Mi perdoneranno coloro che in queste ore stanno attivamente contribuendo alla deificazione del calciatore Maradona, scomparso recentemente, se non mi lego alla loro schiera.
Mi sforzerò, per quanto posso, di rimanere lucido ed equidistante fra le opposte fazioni. Fra chi lo colloca già sull’altare dei santi e chi, come il giornalista Sallusti, lo definisce “un imbroglione, sessista ed evasore fiscale” (forse confondendosi con qualcun altro di sua conoscenza).
È stato, di sicuro, un fuoriclasse nel suo mestiere, così come è altrettanto sicuro che avesse una spiccata tendenza a delinquere nel gioco del calcio come nella vita.
I suoi sostenitori – più o meno compostamente – si appellano al principio evangelico del “non giudicare”, i suoi detrattori dicono che egli è un pessimo esempio per la gioventù a causa del complesso della sua vita, segnata da illegalità e amoralità.
Ognuno ha le sue opinioni. Ognuno non può non avere le sue opinioni.
La vita stessa degli esseri pensanti (uomini e animali che – non scordiamolo – si chiamano così dalla radice lessicale “anima”) procede in virtù delle opinioni, da sempre.
Uno dei più grandi filosofi della seconda metà dell’ottocento Friedrich Wilhelm Nietzsche scolpisce per sempre questa verità ontologica, per le menti di “color che sanno”, in un suo aforisma inciso su tavole di granito: “Non esistono i fatti, ma solo le interpretazioni”.
Nel giorno in cui è morto quest’uomo, gli umani morti sul pianeta Terra sono stati 161.500: un fatto; ma l’interpretazione porta a piangerne solo uno; gli altri 161.499 semplicemente non esistono: opinione.
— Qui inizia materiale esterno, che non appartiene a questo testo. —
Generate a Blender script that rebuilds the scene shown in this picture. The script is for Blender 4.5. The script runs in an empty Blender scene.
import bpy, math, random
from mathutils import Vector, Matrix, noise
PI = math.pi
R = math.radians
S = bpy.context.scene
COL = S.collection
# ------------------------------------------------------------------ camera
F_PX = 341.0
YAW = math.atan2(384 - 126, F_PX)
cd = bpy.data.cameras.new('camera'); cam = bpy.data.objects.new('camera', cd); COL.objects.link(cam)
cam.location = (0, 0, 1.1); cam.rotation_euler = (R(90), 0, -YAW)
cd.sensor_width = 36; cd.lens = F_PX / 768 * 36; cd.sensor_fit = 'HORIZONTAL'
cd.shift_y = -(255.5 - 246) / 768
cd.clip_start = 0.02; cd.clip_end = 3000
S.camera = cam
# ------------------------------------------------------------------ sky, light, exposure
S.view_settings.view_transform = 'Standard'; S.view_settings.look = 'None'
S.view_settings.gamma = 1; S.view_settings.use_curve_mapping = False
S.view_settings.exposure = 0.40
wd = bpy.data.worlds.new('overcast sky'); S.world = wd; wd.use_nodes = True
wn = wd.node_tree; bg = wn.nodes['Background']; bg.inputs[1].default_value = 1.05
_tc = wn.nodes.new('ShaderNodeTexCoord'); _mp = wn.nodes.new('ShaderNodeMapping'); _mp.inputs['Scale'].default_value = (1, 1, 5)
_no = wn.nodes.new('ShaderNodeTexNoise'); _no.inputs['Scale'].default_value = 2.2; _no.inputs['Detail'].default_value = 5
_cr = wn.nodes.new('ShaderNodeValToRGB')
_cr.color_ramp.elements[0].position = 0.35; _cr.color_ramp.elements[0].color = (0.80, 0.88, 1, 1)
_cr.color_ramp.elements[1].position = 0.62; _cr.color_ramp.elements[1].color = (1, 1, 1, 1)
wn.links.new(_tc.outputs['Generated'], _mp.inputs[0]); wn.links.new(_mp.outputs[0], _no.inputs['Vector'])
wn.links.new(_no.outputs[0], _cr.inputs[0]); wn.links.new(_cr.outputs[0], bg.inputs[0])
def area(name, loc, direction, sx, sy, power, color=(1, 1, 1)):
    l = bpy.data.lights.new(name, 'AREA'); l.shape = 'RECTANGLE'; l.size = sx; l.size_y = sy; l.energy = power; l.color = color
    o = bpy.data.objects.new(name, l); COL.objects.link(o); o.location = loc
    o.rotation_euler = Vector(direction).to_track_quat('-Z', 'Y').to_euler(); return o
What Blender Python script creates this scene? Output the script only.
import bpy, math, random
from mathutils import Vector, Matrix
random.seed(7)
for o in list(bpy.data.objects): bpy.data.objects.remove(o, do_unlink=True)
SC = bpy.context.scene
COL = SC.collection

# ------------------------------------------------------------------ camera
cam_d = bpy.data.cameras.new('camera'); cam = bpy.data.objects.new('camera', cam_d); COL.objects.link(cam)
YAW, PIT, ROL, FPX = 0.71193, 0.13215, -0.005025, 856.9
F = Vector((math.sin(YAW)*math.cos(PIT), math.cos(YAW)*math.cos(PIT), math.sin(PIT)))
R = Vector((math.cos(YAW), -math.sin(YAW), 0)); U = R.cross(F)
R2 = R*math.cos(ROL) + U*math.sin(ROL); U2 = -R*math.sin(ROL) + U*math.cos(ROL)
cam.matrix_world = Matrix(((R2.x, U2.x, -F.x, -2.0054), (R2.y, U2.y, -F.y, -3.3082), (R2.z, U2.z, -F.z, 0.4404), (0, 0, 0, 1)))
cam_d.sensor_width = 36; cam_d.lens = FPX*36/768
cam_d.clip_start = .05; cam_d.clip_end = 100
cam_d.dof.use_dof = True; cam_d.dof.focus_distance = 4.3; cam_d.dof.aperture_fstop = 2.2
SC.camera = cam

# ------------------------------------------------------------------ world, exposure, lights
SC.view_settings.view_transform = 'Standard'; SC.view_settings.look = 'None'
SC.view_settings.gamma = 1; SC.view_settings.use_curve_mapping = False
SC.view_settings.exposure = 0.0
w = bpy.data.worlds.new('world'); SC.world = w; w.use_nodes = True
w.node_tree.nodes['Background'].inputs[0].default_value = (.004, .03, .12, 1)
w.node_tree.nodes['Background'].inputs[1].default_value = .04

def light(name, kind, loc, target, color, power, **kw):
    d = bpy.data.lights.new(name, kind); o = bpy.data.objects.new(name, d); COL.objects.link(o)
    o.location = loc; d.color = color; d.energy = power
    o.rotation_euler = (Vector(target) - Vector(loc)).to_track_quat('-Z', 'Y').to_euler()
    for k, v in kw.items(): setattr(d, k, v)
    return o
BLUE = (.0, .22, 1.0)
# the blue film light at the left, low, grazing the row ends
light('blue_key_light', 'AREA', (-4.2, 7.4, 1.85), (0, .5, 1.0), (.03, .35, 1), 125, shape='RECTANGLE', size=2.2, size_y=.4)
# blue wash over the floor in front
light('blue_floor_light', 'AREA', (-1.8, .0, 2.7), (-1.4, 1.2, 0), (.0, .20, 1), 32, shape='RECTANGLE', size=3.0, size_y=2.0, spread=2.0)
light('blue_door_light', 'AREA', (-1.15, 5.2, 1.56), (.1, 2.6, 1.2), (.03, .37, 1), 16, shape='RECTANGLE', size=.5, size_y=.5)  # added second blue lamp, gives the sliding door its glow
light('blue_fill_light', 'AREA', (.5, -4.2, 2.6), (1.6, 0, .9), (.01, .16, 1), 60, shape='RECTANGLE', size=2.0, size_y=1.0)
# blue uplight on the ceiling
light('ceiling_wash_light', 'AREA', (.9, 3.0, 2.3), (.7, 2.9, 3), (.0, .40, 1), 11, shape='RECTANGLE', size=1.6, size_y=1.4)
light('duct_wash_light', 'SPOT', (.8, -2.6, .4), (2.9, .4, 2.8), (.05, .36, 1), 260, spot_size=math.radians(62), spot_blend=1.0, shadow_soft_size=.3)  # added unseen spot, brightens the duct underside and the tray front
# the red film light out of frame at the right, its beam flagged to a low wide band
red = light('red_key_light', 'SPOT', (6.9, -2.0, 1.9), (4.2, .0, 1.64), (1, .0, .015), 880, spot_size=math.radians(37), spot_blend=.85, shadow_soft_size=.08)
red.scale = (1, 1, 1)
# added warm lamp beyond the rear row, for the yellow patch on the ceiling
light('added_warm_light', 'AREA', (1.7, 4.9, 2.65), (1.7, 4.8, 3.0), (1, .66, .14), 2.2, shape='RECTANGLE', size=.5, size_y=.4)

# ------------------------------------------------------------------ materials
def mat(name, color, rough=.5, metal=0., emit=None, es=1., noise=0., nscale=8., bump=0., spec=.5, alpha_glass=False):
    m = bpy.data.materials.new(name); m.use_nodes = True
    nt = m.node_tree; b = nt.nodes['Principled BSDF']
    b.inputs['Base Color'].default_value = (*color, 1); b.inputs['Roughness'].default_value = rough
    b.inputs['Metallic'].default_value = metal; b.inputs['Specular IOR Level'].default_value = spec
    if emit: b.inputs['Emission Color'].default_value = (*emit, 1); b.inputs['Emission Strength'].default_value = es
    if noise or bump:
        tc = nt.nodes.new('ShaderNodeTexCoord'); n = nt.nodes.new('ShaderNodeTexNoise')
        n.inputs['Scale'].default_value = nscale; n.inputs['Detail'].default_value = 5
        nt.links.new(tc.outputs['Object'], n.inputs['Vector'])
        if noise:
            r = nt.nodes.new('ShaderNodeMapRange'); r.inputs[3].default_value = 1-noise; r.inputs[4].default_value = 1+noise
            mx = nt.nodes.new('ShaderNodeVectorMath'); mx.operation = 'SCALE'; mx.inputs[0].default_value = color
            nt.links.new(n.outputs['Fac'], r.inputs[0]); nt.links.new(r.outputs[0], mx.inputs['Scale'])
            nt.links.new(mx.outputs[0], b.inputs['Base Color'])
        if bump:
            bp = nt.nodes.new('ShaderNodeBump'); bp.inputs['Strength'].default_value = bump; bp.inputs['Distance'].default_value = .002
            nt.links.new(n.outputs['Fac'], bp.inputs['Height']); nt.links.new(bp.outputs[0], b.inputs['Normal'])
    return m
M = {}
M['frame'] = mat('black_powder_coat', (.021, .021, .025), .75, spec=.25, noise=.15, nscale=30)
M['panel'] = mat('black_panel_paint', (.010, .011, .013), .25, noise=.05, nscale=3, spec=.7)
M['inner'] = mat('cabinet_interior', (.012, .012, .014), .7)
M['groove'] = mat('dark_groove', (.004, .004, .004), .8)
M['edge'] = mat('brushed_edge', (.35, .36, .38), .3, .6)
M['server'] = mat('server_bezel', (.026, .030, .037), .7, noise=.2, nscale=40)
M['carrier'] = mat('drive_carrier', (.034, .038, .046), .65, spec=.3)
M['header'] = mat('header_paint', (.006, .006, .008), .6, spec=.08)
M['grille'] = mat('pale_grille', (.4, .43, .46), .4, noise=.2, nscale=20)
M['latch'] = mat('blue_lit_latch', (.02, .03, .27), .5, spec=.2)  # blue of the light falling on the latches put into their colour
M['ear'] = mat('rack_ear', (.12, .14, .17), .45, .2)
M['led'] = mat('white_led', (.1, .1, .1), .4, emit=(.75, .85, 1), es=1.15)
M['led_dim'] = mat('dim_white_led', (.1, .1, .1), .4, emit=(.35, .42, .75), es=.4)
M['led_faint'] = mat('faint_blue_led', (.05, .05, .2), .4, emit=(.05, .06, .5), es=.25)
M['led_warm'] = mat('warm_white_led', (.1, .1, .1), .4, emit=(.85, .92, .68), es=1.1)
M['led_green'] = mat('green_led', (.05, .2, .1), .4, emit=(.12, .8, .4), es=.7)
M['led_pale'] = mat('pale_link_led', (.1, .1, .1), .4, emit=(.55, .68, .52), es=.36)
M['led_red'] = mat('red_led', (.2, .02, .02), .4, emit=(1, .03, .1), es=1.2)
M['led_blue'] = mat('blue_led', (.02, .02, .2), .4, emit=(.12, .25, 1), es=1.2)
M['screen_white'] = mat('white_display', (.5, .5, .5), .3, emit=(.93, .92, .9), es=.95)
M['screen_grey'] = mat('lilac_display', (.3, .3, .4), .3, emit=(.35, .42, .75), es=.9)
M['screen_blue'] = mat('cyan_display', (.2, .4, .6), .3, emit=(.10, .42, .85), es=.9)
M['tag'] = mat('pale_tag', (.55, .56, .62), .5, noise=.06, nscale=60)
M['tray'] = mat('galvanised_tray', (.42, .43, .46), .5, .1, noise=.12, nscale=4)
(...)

“Questa è la vita!”, direbbe il grande Totò che di Maradona ne valeva almeno centomila!
Ho anch’io la mia opinione.
Ammiro Maradona, così come, allo stesso modo, ammiro l’ingegnere che costruisce ponti che non cadono, lo scienziato che migliora la tecnica, l’artigiano o l’operaio che eseguono il proprio lavoro alla perfezione.
Condivido l’ammirazione comune che il genio di questo calciatore ispira, ma – a mio parere – tale ammirazione non implica necessariamente la simpatia; questa io la riservo a coloro che, perfezionando il sapere e la tecnica, si adoperano per difendere l’Umanità dalle forze della natura e, volgendole a suo vantaggio, ad accrescerne la potenza e la libertà. Riserbo la mia simpatia a coloro che, provando compassione per il destino dell’uomo, cercano di renderlo migliore, a coloro infine che si sforzano di strapparlo alla servitù e all’oppressione.
Tali preferenze hanno forse alterato la mia serenità? Francamente non mi sembra. Mi rimetto al giudizio del lettore.